EXERCISE INSTRUCTIONS: Copy out the line that contains "MB().add([(.02,*p.yz) for p", the line that contains "awning('long brown metal", and every line between them, exactly, and nothing else.
-- Start of DATA SEGMENT --
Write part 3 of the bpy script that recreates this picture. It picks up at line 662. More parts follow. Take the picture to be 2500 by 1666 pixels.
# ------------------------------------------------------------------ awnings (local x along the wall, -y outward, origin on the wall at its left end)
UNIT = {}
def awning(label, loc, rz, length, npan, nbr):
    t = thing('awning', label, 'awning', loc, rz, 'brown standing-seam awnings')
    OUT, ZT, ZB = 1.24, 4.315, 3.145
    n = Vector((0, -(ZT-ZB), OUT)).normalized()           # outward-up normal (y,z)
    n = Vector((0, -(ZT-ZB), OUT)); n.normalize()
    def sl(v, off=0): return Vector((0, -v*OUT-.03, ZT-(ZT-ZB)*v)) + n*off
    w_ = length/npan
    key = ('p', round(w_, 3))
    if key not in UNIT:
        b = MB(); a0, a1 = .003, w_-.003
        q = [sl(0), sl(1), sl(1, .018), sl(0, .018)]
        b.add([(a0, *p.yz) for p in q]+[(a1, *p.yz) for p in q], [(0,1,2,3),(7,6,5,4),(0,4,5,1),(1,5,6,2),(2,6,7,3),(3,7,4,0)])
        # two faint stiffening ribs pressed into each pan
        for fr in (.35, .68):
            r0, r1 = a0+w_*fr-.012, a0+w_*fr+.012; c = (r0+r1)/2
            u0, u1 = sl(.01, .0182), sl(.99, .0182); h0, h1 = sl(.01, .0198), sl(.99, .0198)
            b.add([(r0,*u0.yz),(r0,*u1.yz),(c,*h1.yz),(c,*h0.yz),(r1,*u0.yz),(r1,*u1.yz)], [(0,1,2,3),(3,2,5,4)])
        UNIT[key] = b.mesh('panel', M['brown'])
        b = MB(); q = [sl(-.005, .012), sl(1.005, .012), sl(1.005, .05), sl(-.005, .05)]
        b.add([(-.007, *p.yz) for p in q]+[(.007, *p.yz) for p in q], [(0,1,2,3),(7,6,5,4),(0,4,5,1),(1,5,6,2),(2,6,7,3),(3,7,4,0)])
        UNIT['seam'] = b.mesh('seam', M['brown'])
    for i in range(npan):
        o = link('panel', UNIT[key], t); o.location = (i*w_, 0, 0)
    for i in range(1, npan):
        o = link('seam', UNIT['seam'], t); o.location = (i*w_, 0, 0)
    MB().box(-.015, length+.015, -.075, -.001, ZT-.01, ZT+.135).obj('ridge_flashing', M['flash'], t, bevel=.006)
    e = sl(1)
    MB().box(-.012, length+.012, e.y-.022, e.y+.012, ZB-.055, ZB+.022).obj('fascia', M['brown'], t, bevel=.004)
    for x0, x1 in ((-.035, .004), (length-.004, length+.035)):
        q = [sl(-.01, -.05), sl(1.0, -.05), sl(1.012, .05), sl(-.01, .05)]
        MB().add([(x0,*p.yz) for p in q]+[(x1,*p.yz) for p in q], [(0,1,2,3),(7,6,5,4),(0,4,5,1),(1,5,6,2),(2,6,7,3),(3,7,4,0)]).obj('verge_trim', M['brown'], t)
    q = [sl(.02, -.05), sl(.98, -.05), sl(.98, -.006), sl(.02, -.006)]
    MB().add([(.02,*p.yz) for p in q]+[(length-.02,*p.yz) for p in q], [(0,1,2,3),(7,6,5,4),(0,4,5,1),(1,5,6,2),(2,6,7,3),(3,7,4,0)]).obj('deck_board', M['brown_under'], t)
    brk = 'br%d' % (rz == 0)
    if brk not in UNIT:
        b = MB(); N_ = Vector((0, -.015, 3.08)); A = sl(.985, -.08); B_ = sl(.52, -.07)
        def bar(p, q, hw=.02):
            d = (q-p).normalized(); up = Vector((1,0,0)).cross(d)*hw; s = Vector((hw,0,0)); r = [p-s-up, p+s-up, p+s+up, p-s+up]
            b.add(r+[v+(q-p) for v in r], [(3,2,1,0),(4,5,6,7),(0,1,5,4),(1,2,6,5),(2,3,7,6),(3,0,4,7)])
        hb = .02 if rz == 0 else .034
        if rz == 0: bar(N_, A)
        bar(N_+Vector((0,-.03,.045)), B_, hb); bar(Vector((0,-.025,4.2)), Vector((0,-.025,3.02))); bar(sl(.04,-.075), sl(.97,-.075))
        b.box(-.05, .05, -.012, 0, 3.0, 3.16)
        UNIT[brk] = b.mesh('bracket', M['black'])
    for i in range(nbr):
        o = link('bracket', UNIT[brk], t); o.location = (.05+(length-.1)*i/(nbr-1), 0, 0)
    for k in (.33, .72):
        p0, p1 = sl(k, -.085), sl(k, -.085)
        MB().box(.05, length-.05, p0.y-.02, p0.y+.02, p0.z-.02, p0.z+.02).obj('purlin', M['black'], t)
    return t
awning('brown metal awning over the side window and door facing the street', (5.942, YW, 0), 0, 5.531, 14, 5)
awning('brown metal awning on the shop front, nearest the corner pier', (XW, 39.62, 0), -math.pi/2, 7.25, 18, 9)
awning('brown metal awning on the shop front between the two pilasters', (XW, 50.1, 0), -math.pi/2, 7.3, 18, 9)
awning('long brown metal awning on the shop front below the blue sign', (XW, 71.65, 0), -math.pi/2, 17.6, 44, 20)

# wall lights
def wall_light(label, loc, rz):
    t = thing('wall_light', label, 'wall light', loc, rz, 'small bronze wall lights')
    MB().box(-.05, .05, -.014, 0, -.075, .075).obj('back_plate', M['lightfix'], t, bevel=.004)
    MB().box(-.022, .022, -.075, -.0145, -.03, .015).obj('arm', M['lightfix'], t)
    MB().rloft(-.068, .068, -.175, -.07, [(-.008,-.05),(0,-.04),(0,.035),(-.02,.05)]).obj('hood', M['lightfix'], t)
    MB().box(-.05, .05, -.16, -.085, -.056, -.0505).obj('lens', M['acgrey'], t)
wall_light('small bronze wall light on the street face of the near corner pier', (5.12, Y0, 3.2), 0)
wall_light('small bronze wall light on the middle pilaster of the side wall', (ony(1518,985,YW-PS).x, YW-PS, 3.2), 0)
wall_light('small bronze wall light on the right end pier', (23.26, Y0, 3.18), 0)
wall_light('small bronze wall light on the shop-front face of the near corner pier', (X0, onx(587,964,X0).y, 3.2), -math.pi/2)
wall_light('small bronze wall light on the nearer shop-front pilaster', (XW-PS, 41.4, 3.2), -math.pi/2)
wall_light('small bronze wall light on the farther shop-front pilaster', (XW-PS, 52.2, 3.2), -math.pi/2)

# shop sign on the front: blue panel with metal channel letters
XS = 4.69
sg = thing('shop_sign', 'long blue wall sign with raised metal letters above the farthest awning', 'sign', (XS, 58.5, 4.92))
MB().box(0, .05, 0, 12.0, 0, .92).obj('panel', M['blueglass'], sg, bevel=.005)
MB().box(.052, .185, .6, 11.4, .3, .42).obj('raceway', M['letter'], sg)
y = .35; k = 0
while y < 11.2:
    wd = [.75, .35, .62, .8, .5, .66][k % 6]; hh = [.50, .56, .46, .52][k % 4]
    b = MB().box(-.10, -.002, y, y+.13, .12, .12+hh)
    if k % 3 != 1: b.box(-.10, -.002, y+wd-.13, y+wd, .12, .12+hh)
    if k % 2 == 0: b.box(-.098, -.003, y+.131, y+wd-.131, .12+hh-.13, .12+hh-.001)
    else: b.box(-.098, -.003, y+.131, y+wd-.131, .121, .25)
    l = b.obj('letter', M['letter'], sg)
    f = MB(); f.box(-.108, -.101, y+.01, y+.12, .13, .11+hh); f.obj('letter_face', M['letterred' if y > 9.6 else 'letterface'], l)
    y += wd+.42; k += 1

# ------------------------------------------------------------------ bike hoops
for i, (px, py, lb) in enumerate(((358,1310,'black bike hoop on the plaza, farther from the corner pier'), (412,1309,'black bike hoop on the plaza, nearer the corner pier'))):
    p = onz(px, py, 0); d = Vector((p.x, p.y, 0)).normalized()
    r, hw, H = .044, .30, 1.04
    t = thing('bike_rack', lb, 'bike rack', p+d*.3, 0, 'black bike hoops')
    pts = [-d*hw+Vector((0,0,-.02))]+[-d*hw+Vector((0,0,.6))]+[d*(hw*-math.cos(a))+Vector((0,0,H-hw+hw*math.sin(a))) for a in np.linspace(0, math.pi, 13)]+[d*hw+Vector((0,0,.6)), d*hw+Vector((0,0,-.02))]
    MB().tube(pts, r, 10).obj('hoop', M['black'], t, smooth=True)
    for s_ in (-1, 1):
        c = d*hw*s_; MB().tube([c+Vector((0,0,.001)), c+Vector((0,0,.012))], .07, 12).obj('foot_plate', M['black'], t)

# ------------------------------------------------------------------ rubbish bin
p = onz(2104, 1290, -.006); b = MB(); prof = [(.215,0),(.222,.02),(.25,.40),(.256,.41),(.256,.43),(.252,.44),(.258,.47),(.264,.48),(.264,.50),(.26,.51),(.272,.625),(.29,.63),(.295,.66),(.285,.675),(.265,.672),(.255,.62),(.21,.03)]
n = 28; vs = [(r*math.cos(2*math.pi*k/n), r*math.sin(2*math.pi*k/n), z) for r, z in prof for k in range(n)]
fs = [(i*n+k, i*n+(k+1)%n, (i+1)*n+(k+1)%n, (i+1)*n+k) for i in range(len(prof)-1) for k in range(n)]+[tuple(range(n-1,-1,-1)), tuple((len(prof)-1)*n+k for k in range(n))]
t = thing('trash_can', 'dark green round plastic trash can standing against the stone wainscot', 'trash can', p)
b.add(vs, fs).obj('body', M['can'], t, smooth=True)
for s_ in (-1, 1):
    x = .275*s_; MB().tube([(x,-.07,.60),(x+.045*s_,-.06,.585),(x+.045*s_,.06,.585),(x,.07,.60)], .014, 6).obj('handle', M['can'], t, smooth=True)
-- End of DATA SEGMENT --
TASK ANSWER:
    MB().add([(.02,*p.yz) for p in q]+[(length-.02,*p.yz) for p in q], [(0,1,2,3),(7,6,5,4),(0,4,5,1),(1,5,6,2),(2,6,7,3),(3,7,4,0)]).obj('deck_board', M['brown_under'], t)
    brk = 'br%d' % (rz == 0)
    if brk not in UNIT:
        b = MB(); N_ = Vector((0, -.015, 3.08)); A = sl(.985, -.08); B_ = sl(.52, -.07)
        def bar(p, q, hw=.02):
            d = (q-p).normalized(); up = Vector((1,0,0)).cross(d)*hw; s = Vector((hw,0,0)); r = [p-s-up, p+s-up, p+s+up, p-s+up]
            b.add(r+[v+(q-p) for v in r], [(3,2,1,0),(4,5,6,7),(0,1,5,4),(1,2,6,5),(2,3,7,6),(3,0,4,7)])
        hb = .02 if rz == 0 else .034
        if rz == 0: bar(N_, A)
        bar(N_+Vector((0,-.03,.045)), B_, hb); bar(Vector((0,-.025,4.2)), Vector((0,-.025,3.02))); bar(sl(.04,-.075), sl(.97,-.075))
        b.box(-.05, .05, -.012, 0, 3.0, 3.16)
        UNIT[brk] = b.mesh('bracket', M['black'])
    for i in range(nbr):
        o = link('bracket', UNIT[brk], t); o.location = (.05+(length-.1)*i/(nbr-1), 0, 0)
    for k in (.33, .72):
        p0, p1 = sl(k, -.085), sl(k, -.085)
        MB().box(.05, length-.05, p0.y-.02, p0.y+.02, p0.z-.02, p0.z+.02).obj('purlin', M['black'], t)
    return t
awning('brown metal awning over the side window and door facing the street', (5.942, YW, 0), 0, 5.531, 14, 5)
awning('brown metal awning on the shop front, nearest the corner pier', (XW, 39.62, 0), -math.pi/2, 7.25, 18, 9)
awning('brown metal awning on the shop front between the two pilasters', (XW, 50.1, 0), -math.pi/2, 7.3, 18, 9)
awning('long brown metal awning on the shop front below the blue sign', (XW, 71.65, 0), -math.pi/2, 17.6, 44, 20)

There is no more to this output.